Most of the first two legs had been on the wind, yet multihulls still won. The third leg back to Penzance was to be perfect multihull weather, a NW 5, sun and a good swell. But disaster struck Jake at the start, the longest boat in the fleet and drawing 8ft, they discovered the committee boat was anchored in 7ft of water!

The resulting bang badly damaged the board and case so the crew sailed cautiously with no spinnaker and as a result rounded the Wolf Rock neck and neck with Sagitta, the monohulls almost out of sight astern. Close to the cliffs off Lands End the wind increased and although we were doing a steady 14kn, Jake finished ten minutes ahead. Their leak was rather worse than they expected for, at the finish, there was eighteen inches of water in the boat.

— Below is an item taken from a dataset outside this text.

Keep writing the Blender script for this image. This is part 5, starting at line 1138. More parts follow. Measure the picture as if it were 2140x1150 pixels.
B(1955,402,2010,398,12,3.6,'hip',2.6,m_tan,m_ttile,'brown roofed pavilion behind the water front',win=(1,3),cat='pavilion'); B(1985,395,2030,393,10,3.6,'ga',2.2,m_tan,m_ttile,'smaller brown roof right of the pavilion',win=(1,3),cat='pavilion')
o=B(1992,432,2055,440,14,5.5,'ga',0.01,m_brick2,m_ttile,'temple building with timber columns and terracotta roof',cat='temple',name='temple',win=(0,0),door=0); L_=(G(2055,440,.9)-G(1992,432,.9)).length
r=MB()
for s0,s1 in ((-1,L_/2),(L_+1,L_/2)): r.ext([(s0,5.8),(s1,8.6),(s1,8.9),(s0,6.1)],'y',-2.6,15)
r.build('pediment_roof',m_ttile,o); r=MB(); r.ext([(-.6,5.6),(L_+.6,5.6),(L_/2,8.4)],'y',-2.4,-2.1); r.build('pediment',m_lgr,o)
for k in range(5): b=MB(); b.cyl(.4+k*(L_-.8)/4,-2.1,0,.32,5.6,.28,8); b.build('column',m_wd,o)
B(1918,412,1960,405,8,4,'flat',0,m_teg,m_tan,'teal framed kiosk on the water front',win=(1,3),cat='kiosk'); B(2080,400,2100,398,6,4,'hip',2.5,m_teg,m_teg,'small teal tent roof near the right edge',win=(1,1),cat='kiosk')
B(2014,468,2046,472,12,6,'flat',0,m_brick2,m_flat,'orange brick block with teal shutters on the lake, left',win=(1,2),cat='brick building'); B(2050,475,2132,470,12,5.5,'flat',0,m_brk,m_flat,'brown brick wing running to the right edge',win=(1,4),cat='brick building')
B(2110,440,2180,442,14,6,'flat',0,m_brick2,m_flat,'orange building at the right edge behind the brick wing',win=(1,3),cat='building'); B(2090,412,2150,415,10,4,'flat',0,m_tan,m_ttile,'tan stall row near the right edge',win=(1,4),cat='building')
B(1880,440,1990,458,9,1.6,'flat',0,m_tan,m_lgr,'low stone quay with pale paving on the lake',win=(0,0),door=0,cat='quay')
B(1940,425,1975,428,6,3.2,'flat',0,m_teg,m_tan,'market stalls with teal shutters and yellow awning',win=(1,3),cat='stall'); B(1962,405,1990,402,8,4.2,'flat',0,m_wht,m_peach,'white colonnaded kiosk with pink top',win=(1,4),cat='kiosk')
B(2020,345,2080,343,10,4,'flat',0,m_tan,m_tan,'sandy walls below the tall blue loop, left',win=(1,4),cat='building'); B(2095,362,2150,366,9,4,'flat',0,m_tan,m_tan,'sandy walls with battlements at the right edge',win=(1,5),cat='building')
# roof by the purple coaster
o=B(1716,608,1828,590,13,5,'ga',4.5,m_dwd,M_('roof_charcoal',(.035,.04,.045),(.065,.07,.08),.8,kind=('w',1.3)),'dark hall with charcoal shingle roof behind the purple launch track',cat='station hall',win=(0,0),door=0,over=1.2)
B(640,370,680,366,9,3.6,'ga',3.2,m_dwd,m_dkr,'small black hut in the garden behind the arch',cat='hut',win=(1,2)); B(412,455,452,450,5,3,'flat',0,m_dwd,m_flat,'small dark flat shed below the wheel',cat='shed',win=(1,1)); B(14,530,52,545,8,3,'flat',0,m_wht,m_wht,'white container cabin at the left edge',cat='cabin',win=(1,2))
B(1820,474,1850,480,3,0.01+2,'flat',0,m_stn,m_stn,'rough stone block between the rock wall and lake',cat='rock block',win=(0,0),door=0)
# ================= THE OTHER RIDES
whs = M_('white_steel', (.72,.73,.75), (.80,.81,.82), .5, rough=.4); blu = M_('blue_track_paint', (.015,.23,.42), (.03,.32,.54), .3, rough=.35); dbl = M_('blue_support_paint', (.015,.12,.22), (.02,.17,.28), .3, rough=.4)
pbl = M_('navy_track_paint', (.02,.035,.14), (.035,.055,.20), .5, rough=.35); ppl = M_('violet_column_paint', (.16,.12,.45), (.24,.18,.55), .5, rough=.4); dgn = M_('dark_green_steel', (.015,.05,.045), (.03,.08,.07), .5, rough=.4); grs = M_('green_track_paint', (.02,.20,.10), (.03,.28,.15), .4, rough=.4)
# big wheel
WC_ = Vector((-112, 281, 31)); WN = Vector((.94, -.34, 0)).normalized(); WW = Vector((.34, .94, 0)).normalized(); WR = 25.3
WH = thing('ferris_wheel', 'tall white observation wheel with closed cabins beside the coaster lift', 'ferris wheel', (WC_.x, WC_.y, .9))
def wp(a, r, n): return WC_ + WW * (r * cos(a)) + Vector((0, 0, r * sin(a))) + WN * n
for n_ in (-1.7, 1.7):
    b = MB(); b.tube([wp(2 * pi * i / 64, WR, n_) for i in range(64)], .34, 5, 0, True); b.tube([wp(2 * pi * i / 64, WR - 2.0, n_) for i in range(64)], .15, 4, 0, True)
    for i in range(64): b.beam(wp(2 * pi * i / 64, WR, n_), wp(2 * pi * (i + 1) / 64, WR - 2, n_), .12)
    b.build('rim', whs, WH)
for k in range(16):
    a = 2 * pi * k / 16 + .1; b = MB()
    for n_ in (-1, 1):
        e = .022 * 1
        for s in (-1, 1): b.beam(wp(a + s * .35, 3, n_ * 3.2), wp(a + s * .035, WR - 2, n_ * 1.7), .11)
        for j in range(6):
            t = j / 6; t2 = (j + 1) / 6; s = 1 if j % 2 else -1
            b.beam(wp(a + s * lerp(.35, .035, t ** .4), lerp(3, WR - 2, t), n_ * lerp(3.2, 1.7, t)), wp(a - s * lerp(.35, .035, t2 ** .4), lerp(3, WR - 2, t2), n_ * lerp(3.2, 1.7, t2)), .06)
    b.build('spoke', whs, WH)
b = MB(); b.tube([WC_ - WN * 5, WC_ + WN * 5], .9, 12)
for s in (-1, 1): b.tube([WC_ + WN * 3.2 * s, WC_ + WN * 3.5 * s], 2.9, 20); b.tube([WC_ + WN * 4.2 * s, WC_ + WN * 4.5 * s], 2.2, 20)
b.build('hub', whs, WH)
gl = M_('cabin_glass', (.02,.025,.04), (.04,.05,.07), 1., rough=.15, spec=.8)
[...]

Despite this obvious handicap Joke finished just inside the course record of 41/2 hours for the 45 mile race. On Sagitta we did not want to lose the wind, so only stopped in Penzance long enough to hand in our declaration, then we were off back to Plymouth under spinnaker alone.

We were halfway to the Lizard before the first monohull finished. Not surprisingly, Sagitta and Jake came first and second on handicap, Zaraman was again fifth, Ace was well down at thirteenth. On Sagitta a successful race was followed by a glorious sail back to Plymouth, 98 miles in twelve hours, nearly all under autopilot and spinnaker.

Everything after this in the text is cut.